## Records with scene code
* BEGIN *
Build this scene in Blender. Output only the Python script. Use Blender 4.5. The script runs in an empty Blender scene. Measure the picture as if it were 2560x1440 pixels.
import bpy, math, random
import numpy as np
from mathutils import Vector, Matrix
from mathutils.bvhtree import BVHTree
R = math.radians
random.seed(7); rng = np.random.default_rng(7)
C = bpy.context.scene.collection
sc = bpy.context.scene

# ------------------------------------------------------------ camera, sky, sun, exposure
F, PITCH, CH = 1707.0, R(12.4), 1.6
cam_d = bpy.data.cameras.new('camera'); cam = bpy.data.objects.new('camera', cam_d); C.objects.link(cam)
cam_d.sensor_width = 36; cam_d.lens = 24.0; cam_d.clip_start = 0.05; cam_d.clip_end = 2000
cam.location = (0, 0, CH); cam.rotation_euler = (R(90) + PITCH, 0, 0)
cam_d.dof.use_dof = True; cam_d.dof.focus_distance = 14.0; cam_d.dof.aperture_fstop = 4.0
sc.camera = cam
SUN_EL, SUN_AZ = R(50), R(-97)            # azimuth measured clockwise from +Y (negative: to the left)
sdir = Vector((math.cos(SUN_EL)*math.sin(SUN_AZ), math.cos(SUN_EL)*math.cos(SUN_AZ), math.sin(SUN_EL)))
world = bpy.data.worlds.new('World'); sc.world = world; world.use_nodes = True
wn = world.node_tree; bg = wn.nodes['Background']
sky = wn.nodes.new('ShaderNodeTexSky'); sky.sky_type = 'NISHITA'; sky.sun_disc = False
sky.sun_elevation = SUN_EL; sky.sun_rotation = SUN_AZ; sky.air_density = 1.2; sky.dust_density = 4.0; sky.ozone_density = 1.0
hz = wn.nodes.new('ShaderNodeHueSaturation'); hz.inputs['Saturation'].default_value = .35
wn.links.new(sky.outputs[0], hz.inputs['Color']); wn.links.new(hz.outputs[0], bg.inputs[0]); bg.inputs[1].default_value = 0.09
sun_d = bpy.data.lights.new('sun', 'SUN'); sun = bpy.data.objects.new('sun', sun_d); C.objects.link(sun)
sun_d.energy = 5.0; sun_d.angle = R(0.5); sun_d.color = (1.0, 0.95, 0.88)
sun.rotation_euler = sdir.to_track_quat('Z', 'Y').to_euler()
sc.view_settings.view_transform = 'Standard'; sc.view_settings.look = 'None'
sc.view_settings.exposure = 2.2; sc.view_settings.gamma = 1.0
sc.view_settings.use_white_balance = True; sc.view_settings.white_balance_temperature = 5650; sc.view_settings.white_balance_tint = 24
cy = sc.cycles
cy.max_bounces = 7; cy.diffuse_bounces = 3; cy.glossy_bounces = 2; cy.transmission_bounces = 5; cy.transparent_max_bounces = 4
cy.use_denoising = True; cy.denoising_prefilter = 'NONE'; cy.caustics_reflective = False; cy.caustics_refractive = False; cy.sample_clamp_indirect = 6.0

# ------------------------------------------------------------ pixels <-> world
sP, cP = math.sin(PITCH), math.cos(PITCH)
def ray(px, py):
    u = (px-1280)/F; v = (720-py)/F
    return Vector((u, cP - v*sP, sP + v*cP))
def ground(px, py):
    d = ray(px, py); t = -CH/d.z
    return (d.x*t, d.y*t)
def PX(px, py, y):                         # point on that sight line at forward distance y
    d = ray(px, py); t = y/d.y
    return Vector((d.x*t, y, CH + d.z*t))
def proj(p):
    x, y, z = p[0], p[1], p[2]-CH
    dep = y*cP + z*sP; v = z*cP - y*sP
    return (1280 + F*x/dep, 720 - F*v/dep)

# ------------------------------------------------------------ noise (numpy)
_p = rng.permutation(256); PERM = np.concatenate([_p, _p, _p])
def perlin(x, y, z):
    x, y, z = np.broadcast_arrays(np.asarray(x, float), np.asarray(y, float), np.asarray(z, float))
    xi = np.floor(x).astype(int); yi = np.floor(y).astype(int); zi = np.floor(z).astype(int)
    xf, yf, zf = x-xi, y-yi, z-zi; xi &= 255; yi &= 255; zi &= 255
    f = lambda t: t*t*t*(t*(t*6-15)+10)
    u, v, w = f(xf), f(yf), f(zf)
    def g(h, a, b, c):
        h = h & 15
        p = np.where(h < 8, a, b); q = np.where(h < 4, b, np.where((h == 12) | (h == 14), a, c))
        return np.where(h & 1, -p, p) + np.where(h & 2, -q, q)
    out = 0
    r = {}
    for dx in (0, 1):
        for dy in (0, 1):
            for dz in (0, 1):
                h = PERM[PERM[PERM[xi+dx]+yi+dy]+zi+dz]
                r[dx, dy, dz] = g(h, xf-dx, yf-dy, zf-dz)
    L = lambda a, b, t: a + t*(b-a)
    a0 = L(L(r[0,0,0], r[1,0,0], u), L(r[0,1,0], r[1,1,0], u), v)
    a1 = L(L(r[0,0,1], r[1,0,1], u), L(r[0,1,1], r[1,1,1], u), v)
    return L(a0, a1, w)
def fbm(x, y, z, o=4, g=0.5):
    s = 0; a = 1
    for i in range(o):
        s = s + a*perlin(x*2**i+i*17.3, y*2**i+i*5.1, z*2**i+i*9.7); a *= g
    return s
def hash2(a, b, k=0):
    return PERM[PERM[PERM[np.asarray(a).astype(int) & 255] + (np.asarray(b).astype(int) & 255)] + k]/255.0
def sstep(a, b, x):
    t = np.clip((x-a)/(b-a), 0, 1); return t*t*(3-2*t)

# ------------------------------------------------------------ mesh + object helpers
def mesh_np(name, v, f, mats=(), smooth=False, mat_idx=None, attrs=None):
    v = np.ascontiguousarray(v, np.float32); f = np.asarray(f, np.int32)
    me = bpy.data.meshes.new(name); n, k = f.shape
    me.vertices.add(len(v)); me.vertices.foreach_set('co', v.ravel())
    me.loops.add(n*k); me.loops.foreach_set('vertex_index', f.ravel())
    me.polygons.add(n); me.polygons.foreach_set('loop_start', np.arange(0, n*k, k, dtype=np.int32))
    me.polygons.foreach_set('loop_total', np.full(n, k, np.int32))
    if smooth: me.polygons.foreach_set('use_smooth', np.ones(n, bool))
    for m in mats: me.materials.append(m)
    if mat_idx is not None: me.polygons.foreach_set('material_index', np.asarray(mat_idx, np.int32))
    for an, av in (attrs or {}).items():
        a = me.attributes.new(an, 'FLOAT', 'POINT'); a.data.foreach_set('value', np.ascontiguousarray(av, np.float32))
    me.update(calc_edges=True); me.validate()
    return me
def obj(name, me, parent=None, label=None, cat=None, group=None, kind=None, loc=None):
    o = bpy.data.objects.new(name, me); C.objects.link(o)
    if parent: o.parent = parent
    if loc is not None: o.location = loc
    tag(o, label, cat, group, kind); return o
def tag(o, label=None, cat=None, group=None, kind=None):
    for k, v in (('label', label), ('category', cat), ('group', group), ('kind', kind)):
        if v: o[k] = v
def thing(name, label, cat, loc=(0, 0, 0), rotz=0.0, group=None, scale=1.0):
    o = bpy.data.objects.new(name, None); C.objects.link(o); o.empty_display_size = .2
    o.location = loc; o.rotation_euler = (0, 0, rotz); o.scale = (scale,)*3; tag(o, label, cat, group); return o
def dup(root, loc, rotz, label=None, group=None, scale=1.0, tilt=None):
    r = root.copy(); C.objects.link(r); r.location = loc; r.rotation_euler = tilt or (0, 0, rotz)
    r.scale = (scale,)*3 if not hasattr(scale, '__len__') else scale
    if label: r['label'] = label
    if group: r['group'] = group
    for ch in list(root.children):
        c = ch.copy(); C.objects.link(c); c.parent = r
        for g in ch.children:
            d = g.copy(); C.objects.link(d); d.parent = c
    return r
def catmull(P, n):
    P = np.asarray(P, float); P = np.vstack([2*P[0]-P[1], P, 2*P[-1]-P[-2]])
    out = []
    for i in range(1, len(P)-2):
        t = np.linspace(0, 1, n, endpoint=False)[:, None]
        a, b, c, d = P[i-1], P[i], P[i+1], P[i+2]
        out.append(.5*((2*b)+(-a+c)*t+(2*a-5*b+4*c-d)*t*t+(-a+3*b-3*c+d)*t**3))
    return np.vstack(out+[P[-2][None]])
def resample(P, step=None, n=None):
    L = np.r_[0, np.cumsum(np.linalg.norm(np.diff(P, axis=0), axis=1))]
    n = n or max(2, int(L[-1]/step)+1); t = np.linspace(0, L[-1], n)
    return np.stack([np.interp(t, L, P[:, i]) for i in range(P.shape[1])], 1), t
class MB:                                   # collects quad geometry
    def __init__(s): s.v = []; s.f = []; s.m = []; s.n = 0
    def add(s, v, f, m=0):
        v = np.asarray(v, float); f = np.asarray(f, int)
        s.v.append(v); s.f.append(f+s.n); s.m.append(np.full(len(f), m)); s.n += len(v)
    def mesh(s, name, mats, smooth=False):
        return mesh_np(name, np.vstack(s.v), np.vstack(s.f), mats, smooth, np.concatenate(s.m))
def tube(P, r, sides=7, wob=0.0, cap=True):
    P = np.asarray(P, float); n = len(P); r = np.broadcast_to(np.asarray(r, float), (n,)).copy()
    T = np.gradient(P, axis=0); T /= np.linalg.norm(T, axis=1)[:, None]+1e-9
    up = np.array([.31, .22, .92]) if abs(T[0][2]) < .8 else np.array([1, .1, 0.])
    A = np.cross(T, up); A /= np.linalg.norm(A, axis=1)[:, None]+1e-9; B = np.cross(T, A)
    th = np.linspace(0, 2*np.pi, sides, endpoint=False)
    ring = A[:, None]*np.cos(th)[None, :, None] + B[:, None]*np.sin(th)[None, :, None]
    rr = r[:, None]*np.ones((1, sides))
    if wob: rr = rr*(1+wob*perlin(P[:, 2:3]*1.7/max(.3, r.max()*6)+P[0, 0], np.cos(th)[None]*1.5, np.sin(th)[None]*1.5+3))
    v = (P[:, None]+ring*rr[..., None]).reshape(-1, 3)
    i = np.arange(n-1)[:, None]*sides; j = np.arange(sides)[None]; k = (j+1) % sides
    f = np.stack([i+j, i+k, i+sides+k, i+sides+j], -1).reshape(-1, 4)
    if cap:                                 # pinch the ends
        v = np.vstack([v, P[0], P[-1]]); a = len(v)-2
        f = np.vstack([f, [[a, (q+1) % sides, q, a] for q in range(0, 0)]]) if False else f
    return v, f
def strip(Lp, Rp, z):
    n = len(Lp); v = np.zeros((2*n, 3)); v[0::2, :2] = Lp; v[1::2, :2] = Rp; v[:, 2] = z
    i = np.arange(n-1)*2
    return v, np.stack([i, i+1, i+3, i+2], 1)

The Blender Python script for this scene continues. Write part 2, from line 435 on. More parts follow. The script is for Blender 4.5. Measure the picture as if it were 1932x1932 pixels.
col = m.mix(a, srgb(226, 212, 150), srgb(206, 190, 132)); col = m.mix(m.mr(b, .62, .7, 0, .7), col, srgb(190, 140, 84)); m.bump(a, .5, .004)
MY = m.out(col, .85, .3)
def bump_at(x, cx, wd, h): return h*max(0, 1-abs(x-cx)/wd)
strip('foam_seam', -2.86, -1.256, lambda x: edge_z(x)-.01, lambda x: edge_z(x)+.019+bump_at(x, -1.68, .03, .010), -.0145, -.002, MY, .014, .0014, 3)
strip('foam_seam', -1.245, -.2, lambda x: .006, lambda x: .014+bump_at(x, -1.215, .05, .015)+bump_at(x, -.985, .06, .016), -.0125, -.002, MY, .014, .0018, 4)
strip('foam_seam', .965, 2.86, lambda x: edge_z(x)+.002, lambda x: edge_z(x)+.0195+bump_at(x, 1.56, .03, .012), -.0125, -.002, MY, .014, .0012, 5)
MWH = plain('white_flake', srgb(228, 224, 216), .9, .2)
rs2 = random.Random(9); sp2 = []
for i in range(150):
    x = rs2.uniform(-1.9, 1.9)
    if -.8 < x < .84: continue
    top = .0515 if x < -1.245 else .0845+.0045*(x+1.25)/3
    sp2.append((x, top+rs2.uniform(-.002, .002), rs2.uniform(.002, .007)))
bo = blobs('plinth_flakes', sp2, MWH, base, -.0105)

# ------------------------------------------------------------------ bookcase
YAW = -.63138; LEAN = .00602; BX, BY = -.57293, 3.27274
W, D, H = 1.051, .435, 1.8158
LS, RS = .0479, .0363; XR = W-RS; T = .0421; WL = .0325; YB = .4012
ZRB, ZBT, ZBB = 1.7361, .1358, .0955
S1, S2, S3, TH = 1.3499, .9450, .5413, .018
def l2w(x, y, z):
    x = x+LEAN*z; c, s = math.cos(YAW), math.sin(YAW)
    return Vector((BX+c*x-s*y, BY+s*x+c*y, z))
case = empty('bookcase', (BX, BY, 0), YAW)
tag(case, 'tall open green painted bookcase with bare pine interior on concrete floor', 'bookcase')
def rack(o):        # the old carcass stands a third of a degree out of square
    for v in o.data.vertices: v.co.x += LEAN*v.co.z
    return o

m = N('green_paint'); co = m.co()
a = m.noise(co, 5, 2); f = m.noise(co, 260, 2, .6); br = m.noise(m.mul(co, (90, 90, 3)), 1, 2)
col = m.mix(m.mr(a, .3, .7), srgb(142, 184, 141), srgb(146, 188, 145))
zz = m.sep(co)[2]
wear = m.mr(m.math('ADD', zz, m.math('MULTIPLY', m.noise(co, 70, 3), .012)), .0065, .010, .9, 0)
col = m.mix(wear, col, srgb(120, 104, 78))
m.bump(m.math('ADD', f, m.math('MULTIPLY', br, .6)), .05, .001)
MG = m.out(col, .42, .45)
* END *
Print, please, the lines above from the very first through the one that holds "sc = bpy.context.scene", both included, word for word and with nothing else.

## Output of the exercise
Build this scene in Blender. Output only the Python script. Use Blender 4.5. The script runs in an empty Blender scene. Measure the picture as if it were 2560x1440 pixels.
import bpy, math, random
import numpy as np
from mathutils import Vector, Matrix
from mathutils.bvhtree import BVHTree
R = math.radians
random.seed(7); rng = np.random.default_rng(7)
C = bpy.context.scene.collection
sc = bpy.context.scene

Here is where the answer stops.